1) YC's "formal application process" isn't some kind of heavily argued constitution that has centuries of tradition behind it and will never be changed. It's what a few people thought was a good idea and has changed with every intake (whether it be the questions that were asked or the way they were reviewed). I suspect YC would say of course the application process it broken, but it is what we have now, and next intake will fix something we saw wrong with this intake.

2) The "new application process" has ALWAYS been to show initiative and that what you have is something that people want.

3) I'm not a HN partner, but I'll tell you a secret way into YC anyway: deliver them 100kg of moon rocks. If you can do that I guarantee they will fund you, and if they don't then I'll do it myself[1].

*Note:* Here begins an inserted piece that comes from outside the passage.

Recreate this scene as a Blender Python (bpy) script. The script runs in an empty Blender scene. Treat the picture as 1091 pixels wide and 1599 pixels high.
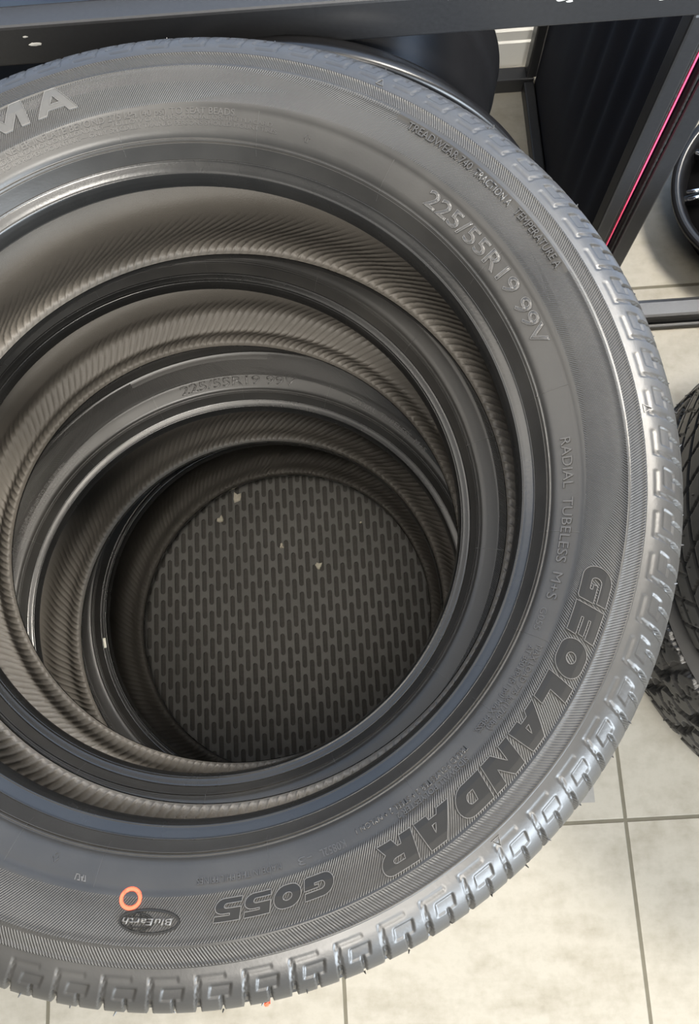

4) If you wonder what moon rocks have to do with YC then understand this: Instacart did something impossible: they made YC consider accepting them late. In itself that make them interesting to YC. Yes, this is a circular argument, but action when there is incomplete knowledge is something YC has to be comfortable with.

TL;DR: missed the point entirely.

[1] This post has the legal standing of something someone wrote on the internet. That said, if you can give me 100kg of moonrock, then I'll do anything possible to give you $12,000 for 8% of whatever your (appretnyl working!) anti-gravity/space elevator/alien trade port company is. Hell, I'll take 1%.


It's not going to work for the next 100 unimaginative wannabes that are guaranteed to try it.


...and from the other side Y Combinator partners will receive 100 beer bottles for free :D Not that bad


I guess I should cancel the pizza delivery by dancing clowns then. Oh well.


YC is all about building something people want. Garry Tan clearly wanted a 6 pack of beer that day. Either that, or the other partners were jealous and wanted to know how they could order their own 6 packs.

Anyways, this guy got in because he built something people wanted. Do not try this unless you have an actual product.


The problem I see with YC is that they want to take 7% of your company AND only let in people who are doing things their way already.

I am extremely interested in listening to their way. That doesn't mean I'm already doing it.

They should let every single applicant in who is willing to listen to them and show them an existing, working product in a big market.